A few points about the local canals of Calderdale

A few points about the local canals of Calderdale
A few points about the local canals of Calderdale

There are some further points which might be added to David Glover’s article (Courier, July 6) about local canals.

As he wrote, it was the Halifax Civic Trust which made the first move by contacting the Inland Waterways Association (IWA). Between them they initiated the Calder Navigation Society (CNS) which was inaugurated in April 1969.

It was agreed that whilst IWA would publish a guide to the Calder and Hebble Navigation (C&HN), encouraging boat owners from outside the area to visit the Calder Valley, CNS would acquire a boat and run trips to show local people the value of their waterway.

At that time the C&HN above Brighouse was still on British Waterways’ list of canals threatened with closure. That the canal is still open today is testament to the success of that strategy.

Many of your readers will remember the CNS’ boat ‘Doreen’, a wooden Windermere launch which continued to provide a local service of public trips up and down the Calder Valley from 1969 until the early 1990s.

She was succeeded by a more suitable craft, the steel hulled launch, ‘Savile’, built by Taybergs of Brighouse, and the society still runs her from a base at Mirfield.

Perhaps more significantly, in the early 1970s the late Mark and Roma Andrew founded the hire firm Shire Cruisers.
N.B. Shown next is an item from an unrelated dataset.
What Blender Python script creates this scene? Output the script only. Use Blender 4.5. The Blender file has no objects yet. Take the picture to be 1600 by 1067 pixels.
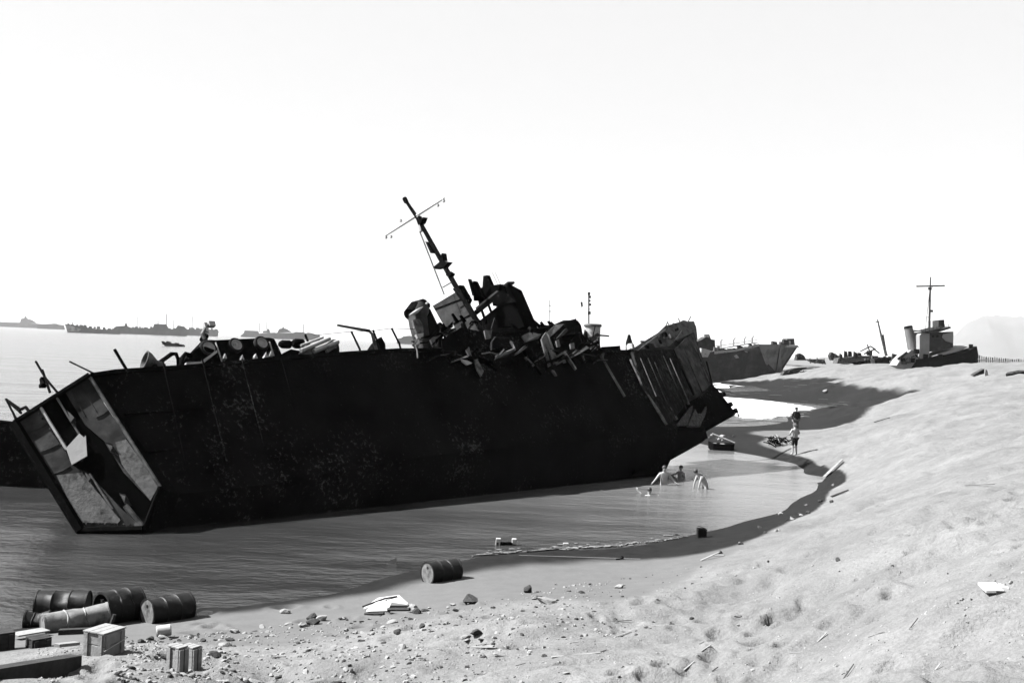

Hiring boats from Sowerby Bridge was a major contribution to establishing Calderdale as a tourist destination, replacing some of the jobs lost through the decline of local industries.

Under their present owners, Nigel and Susan Stevens, the firm still operates from Sowerby Bridge and is regarded as one of the most respected such businesses in the country.

Apart from boat building and boat hire, lock gates are now built in Sowerby Bridge supporting restoration and maintenance of canals in other parts of the UK.

It must also be recorded that without massive support from Calderdale Council it is unlikely that any of the Rochdale Canal would have been restored at all.

Bit by bit the council maintained faith in the project until the Yorkshire side was completed.